--- BEGIN ---
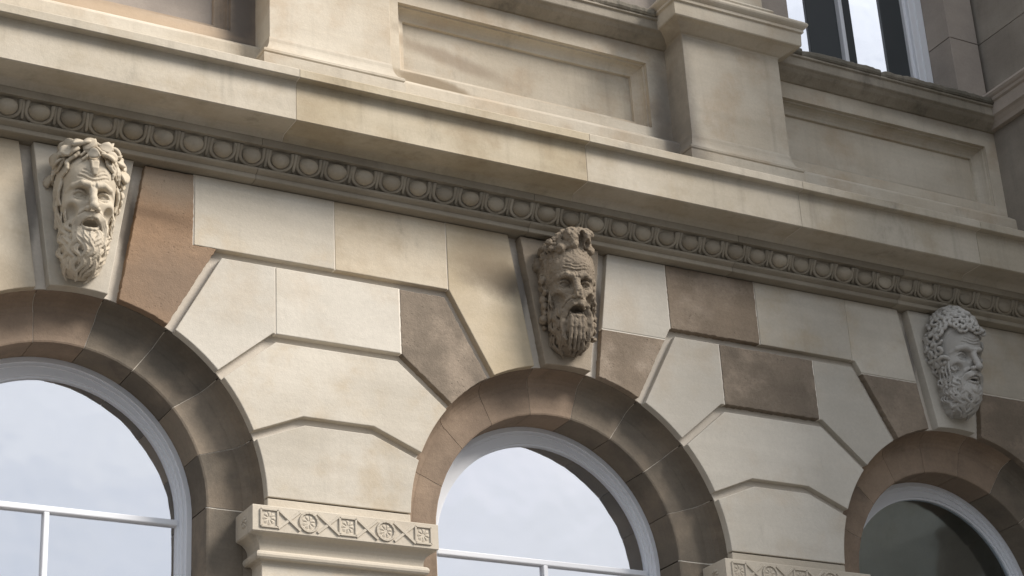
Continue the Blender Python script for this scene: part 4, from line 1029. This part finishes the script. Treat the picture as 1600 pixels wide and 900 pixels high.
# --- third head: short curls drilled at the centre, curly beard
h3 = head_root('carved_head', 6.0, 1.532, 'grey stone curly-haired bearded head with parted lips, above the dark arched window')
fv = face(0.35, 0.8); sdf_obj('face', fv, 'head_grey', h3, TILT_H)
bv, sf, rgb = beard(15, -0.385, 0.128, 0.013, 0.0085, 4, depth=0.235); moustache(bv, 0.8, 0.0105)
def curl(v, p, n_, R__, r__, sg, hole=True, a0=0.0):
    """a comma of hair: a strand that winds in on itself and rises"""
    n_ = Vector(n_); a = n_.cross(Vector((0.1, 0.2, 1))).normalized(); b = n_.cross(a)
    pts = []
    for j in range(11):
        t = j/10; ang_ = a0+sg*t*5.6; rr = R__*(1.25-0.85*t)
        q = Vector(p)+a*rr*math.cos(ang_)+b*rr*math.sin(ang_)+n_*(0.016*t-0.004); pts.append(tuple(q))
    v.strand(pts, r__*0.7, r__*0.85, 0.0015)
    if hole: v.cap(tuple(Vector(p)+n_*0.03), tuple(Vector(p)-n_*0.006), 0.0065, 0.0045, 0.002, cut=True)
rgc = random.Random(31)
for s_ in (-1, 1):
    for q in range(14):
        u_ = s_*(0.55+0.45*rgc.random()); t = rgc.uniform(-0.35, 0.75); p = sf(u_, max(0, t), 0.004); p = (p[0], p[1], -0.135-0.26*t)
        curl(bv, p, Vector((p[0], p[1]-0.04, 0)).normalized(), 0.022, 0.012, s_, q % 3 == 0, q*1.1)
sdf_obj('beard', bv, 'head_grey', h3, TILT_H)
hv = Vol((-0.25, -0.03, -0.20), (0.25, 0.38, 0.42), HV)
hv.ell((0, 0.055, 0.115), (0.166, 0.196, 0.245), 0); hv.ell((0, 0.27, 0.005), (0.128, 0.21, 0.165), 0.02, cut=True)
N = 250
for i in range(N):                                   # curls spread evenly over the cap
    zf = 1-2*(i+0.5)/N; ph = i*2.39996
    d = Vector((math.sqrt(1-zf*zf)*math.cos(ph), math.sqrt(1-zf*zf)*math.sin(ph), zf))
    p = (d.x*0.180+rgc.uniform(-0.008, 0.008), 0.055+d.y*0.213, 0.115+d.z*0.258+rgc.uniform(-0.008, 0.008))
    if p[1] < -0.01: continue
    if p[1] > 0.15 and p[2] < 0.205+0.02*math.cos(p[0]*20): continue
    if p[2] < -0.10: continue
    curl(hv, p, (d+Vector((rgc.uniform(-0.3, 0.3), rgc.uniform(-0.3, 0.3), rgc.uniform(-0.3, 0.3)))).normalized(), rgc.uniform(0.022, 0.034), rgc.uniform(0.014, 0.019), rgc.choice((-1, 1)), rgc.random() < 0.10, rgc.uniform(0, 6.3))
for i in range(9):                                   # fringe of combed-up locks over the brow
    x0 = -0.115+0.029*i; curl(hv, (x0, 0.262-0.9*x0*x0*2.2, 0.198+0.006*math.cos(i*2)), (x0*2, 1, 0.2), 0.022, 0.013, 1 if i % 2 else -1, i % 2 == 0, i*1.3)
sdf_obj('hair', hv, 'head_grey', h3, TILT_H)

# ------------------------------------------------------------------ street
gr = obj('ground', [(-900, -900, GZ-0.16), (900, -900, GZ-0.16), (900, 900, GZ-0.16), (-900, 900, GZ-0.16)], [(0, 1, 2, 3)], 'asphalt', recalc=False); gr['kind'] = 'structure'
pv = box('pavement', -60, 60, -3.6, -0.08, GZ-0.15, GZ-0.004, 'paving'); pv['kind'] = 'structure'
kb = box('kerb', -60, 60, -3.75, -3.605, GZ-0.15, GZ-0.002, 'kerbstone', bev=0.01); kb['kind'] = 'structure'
--- END ---
Exercise: Pictures are to be left out; repeat all the remaining data exactly.

Output:
Continue the Blender Python script for this scene: part 4, from line 1029. This part finishes the script. Treat the picture as 1600 pixels wide and 900 pixels high.
# --- third head: short curls drilled at the centre, curly beard
h3 = head_root('carved_head', 6.0, 1.532, 'grey stone curly-haired bearded head with parted lips, above the dark arched window')
fv = face(0.35, 0.8); sdf_obj('face', fv, 'head_grey', h3, TILT_H)
bv, sf, rgb = beard(15, -0.385, 0.128, 0.013, 0.0085, 4, depth=0.235); moustache(bv, 0.8, 0.0105)
def curl(v, p, n_, R__, r__, sg, hole=True, a0=0.0):
    """a comma of hair: a strand that winds in on itself and rises"""
    n_ = Vector(n_); a = n_.cross(Vector((0.1, 0.2, 1))).normalized(); b = n_.cross(a)
    pts = []
    for j in range(11):
        t = j/10; ang_ = a0+sg*t*5.6; rr = R__*(1.25-0.85*t)
        q = Vector(p)+a*rr*math.cos(ang_)+b*rr*math.sin(ang_)+n_*(0.016*t-0.004); pts.append(tuple(q))
    v.strand(pts, r__*0.7, r__*0.85, 0.0015)
    if hole: v.cap(tuple(Vector(p)+n_*0.03), tuple(Vector(p)-n_*0.006), 0.0065, 0.0045, 0.002, cut=True)
rgc = random.Random(31)
for s_ in (-1, 1):
    for q in range(14):
        u_ = s_*(0.55+0.45*rgc.random()); t = rgc.uniform(-0.35, 0.75); p = sf(u_, max(0, t), 0.004); p = (p[0], p[1], -0.135-0.26*t)
        curl(bv, p, Vector((p[0], p[1]-0.04, 0)).normalized(), 0.022, 0.012, s_, q % 3 == 0, q*1.1)
sdf_obj('beard', bv, 'head_grey', h3, TILT_H)
hv = Vol((-0.25, -0.03, -0.20), (0.25, 0.38, 0.42), HV)
hv.ell((0, 0.055, 0.115), (0.166, 0.196, 0.245), 0); hv.ell((0, 0.27, 0.005), (0.128, 0.21, 0.165), 0.02, cut=True)
N = 250
for i in range(N):                                   # curls spread evenly over the cap
    zf = 1-2*(i+0.5)/N; ph = i*2.39996
    d = Vector((math.sqrt(1-zf*zf)*math.cos(ph), math.sqrt(1-zf*zf)*math.sin(ph), zf))
    p = (d.x*0.180+rgc.uniform(-0.008, 0.008), 0.055+d.y*0.213, 0.115+d.z*0.258+rgc.uniform(-0.008, 0.008))
    if p[1] < -0.01: continue
    if p[1] > 0.15 and p[2] < 0.205+0.02*math.cos(p[0]*20): continue
    if p[2] < -0.10: continue
    curl(hv, p, (d+Vector((rgc.uniform(-0.3, 0.3), rgc.uniform(-0.3, 0.3), rgc.uniform(-0.3, 0.3)))).normalized(), rgc.uniform(0.022, 0.034), rgc.uniform(0.014, 0.019), rgc.choice((-1, 1)), rgc.random() < 0.10, rgc.uniform(0, 6.3))
for i in range(9):                                   # fringe of combed-up locks over the brow
    x0 = -0.115+0.029*i; curl(hv, (x0, 0.262-0.9*x0*x0*2.2, 0.198+0.006*math.cos(i*2)), (x0*2, 1, 0.2), 0.022, 0.013, 1 if i % 2 else -1, i % 2 == 0, i*1.3)
sdf_obj('hair', hv, 'head_grey', h3, TILT_H)

# ------------------------------------------------------------------ street
gr = obj('ground', [(-900, -900, GZ-0.16), (900, -900, GZ-0.16), (900, 900, GZ-0.16), (-900, 900, GZ-0.16)], [(0, 1, 2, 3)], 'asphalt', recalc=False); gr['kind'] = 'structure'
pv = box('pavement', -60, 60, -3.6, -0.08, GZ-0.15, GZ-0.004, 'paving'); pv['kind'] = 'structure'
kb = box('kerb', -60, 60, -3.75, -3.605, GZ-0.15, GZ-0.002, 'kerbstone', bev=0.01); kb['kind'] = 'structure'